Human rights advocates around the globe are cheering an announcement from Google, Inc. that it will no longer censor content in China, following a cyber attack on its infrastructure that originated there. The move could force the company’s withdrawal from the Chinese market.
Google believes the goal of the attack was to access the Gmail accounts of Chinese human rights advocates.
“We can only welcome the courage shown by Google’s executives. A foreign IT company . . . is standing up to the Chinese authorities, who keep clamping down more and more on the Internet,” Reporters Without Borders said in a press release. “We call on other IT companies to form a common front, and we urge the Chinese authorities to reconsider their position.

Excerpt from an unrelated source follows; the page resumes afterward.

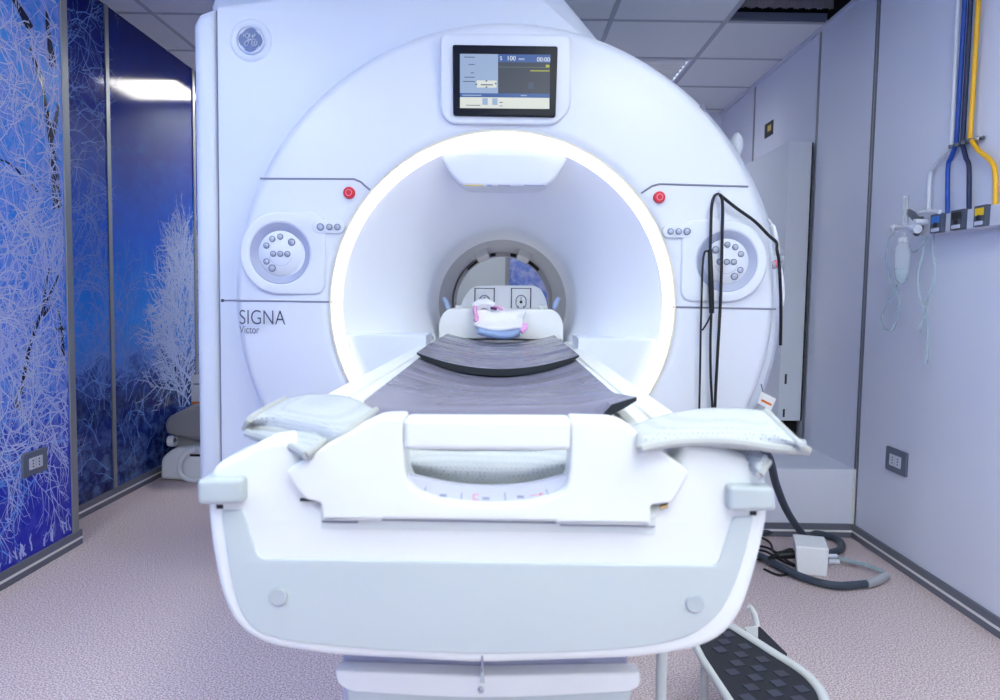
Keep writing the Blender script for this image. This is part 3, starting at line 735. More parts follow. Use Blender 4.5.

Google seems to have opened a breach — the cooperation of Western companies in the control of news and information is no longer systematic.”
China has long been a target of human rights groups over concerns related to free speech, free expression, privacy rights and the Internet. Chinese authorities have purposefully and systematically sought to shut down access to any Web site that they deem to contain illegal or “dangerous” material. Methods used have ranged from deploying cyber-police to track users’ activities, to a thwarted effort to require all personal computers sold in China to carry filtering software (an incident known as China’s Green Dam).
Corporations in the ICT sector have also run afoul of human rights advocates for their cooperation with Chinese authorities. While most observers agree that the private sector is not in the business of human rights, companies and stakeholders also broadly agree on the concept of “do no harm.” As a result, operating in countries like China, Cuba, Egypt and Iran, where authorities are known to use evidence gleaned from individuals’ online activities, has presented a dilemma for the ICT sector.
Most providers have argued that keeping their services available in repressive countries helps residents there exercise freedoms and connect to the world. But their record has not been spotless.
Yahoo! Inc. drew intense fire from rights advocates over its role in helping the Chinese government identify, prosecute and imprison dissidents. The company’s chief executive Jerry Yang found himself facing down U.S. congressional hearings in 2007 over the company’s decision to provide e-mail records to Chinese authorities.
Yahoo! very publicly sided with Google today.
It’s uncommon for global corporations to take such a public stand on politically charged issues, especially when doing so might jeopardizes access to the massive Chinese market.
“At the very least, public discussion of censorship in China might help move things forward for Chinese Web users. And public exposure of the persecution of human rights defenders in China . . . can again only be for the good,” Amnesty International wrote on its blog Wednesday.